* _What the task requires_
Copy out all the records exactly.

* _Record extracts_
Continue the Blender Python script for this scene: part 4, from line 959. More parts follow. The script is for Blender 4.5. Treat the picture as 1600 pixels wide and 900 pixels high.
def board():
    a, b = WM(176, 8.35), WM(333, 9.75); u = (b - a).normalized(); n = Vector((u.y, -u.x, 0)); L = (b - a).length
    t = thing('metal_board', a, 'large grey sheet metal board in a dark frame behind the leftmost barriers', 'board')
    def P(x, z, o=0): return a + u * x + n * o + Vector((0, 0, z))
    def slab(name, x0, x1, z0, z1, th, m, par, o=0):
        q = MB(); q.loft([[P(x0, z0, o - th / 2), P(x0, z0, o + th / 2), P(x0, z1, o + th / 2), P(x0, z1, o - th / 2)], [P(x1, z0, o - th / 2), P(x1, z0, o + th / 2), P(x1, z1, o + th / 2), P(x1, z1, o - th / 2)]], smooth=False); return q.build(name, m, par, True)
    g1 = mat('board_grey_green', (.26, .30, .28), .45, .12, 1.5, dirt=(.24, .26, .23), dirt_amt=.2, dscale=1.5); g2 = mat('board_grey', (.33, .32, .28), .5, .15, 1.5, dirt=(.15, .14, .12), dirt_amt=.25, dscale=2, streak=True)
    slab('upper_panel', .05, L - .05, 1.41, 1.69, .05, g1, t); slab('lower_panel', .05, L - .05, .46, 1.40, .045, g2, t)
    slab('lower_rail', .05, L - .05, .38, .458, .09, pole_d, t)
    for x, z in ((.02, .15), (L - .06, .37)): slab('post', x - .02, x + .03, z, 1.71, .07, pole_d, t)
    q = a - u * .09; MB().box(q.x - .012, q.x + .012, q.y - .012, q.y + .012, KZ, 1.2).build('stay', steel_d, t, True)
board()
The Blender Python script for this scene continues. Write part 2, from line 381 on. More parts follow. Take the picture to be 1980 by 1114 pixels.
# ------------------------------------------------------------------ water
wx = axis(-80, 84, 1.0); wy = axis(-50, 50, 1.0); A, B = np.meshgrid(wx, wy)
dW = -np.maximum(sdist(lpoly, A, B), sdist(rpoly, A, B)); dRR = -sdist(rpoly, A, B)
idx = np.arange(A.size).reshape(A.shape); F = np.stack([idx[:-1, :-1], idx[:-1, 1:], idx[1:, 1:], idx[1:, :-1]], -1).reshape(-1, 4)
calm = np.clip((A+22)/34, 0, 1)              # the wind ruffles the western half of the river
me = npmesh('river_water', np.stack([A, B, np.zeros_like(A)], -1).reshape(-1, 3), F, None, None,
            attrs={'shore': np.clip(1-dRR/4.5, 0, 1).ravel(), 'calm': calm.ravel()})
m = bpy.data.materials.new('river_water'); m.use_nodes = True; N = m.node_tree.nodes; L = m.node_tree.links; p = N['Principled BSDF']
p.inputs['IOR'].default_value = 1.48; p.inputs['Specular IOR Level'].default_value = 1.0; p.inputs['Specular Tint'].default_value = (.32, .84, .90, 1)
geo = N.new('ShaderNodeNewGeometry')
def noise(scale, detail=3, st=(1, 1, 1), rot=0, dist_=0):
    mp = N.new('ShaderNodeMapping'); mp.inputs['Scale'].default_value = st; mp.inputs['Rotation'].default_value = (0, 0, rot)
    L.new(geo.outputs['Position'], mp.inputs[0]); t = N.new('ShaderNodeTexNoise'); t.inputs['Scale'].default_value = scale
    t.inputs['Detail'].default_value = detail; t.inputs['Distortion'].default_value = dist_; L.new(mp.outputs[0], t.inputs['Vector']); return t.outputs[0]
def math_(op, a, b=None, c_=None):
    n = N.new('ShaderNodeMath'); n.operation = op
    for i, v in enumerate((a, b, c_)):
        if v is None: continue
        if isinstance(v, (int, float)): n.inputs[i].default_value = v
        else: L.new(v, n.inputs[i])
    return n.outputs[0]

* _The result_
Continue the Blender Python script for this scene: part 4, from line 959. More parts follow. The script is for Blender 4.5. Treat the picture as 1600 pixels wide and 900 pixels high.
def board():
    a, b = WM(176, 8.35), WM(333, 9.75); u = (b - a).normalized(); n = Vector((u.y, -u.x, 0)); L = (b - a).length
    t = thing('metal_board', a, 'large grey sheet metal board in a dark frame behind the leftmost barriers', 'board')
    def P(x, z, o=0): return a + u * x + n * o + Vector((0, 0, z))
    def slab(name, x0, x1, z0, z1, th, m, par, o=0):
        q = MB(); q.loft([[P(x0, z0, o - th / 2), P(x0, z0, o + th / 2), P(x0, z1, o + th / 2), P(x0, z1, o - th / 2)], [P(x1, z0, o - th / 2), P(x1, z0, o + th / 2), P(x1, z1, o + th / 2), P(x1, z1, o - th / 2)]], smooth=False); return q.build(name, m, par, True)
    g1 = mat('board_grey_green', (.26, .30, .28), .45, .12, 1.5, dirt=(.24, .26, .23), dirt_amt=.2, dscale=1.5); g2 = mat('board_grey', (.33, .32, .28), .5, .15, 1.5, dirt=(.15, .14, .12), dirt_amt=.25, dscale=2, streak=True)
    slab('upper_panel', .05, L - .05, 1.41, 1.69, .05, g1, t); slab('lower_panel', .05, L - .05, .46, 1.40, .045, g2, t)
    slab('lower_rail', .05, L - .05, .38, .458, .09, pole_d, t)
    for x, z in ((.02, .15), (L - .06, .37)): slab('post', x - .02, x + .03, z, 1.71, .07, pole_d, t)
    q = a - u * .09; MB().box(q.x - .012, q.x + .012, q.y - .012, q.y + .012, KZ, 1.2).build('stay', steel_d, t, True)
board()
The Blender Python script for this scene continues. Write part 2, from line 381 on. More parts follow. Take the picture to be 1980 by 1114 pixels.
# ------------------------------------------------------------------ water
wx = axis(-80, 84, 1.0); wy = axis(-50, 50, 1.0); A, B = np.meshgrid(wx, wy)
dW = -np.maximum(sdist(lpoly, A, B), sdist(rpoly, A, B)); dRR = -sdist(rpoly, A, B)
idx = np.arange(A.size).reshape(A.shape); F = np.stack([idx[:-1, :-1], idx[:-1, 1:], idx[1:, 1:], idx[1:, :-1]], -1).reshape(-1, 4)
calm = np.clip((A+22)/34, 0, 1)              # the wind ruffles the western half of the river
me = npmesh('river_water', np.stack([A, B, np.zeros_like(A)], -1).reshape(-1, 3), F, None, None,
            attrs={'shore': np.clip(1-dRR/4.5, 0, 1).ravel(), 'calm': calm.ravel()})
m = bpy.data.materials.new('river_water'); m.use_nodes = True; N = m.node_tree.nodes; L = m.node_tree.links; p = N['Principled BSDF']
p.inputs['IOR'].default_value = 1.48; p.inputs['Specular IOR Level'].default_value = 1.0; p.inputs['Specular Tint'].default_value = (.32, .84, .90, 1)
geo = N.new('ShaderNodeNewGeometry')
def noise(scale, detail=3, st=(1, 1, 1), rot=0, dist_=0):
    mp = N.new('ShaderNodeMapping'); mp.inputs['Scale'].default_value = st; mp.inputs['Rotation'].default_value = (0, 0, rot)
    L.new(geo.outputs['Position'], mp.inputs[0]); t = N.new('ShaderNodeTexNoise'); t.inputs['Scale'].default_value = scale
    t.inputs['Detail'].default_value = detail; t.inputs['Distortion'].default_value = dist_; L.new(mp.outputs[0], t.inputs['Vector']); return t.outputs[0]
def math_(op, a, b=None, c_=None):
    n = N.new('ShaderNodeMath'); n.operation = op
    for i, v in enumerate((a, b, c_)):
        if v is None: continue
        if isinstance(v, (int, float)): n.inputs[i].default_value = v
        else: L.new(v, n.inputs[i])
    return n.outputs[0]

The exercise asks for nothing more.